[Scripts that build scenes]

◇ ◇ ◇

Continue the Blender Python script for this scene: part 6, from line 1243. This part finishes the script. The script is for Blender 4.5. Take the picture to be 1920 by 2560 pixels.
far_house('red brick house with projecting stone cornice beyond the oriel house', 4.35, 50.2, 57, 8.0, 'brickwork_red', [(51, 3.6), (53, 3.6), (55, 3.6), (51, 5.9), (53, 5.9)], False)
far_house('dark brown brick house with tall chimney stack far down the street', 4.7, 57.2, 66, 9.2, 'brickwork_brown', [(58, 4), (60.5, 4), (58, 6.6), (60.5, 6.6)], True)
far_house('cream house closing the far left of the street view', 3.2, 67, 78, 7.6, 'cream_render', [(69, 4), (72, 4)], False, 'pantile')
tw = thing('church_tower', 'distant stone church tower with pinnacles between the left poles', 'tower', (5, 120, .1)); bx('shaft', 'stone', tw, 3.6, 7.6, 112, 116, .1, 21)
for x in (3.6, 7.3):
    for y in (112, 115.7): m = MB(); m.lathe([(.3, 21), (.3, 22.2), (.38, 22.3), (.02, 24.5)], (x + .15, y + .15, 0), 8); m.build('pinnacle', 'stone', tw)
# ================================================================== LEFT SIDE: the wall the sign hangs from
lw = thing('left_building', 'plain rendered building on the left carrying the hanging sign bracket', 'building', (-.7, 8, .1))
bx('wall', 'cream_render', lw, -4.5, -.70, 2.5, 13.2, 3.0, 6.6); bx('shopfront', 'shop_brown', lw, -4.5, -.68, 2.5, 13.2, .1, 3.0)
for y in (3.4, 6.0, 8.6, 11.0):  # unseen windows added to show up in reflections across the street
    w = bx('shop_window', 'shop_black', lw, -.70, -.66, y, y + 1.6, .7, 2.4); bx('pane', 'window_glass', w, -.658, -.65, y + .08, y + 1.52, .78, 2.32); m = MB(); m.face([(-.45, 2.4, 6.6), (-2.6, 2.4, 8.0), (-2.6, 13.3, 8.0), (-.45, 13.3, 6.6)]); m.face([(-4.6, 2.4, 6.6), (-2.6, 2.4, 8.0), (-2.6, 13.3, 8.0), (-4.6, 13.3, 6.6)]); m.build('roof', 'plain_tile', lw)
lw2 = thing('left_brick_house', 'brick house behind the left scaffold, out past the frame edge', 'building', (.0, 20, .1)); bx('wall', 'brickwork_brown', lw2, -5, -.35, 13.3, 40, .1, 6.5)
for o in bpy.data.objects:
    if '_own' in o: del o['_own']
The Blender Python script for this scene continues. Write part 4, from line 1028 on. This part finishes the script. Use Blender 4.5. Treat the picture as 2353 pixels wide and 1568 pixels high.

◇ ◇ ◇

### Goal
Extract every line containing the string "part" from the data above.

### Exercise solution
Continue the Blender Python script for this scene: part 6, from line 1243. This part finishes the script. The script is for Blender 4.5. Take the picture to be 1920 by 2560 pixels.
The Blender Python script for this scene continues. Write part 4, from line 1028 on. This part finishes the script. Use Blender 4.5. Treat the picture as 2353 pixels wide and 1568 pixels high.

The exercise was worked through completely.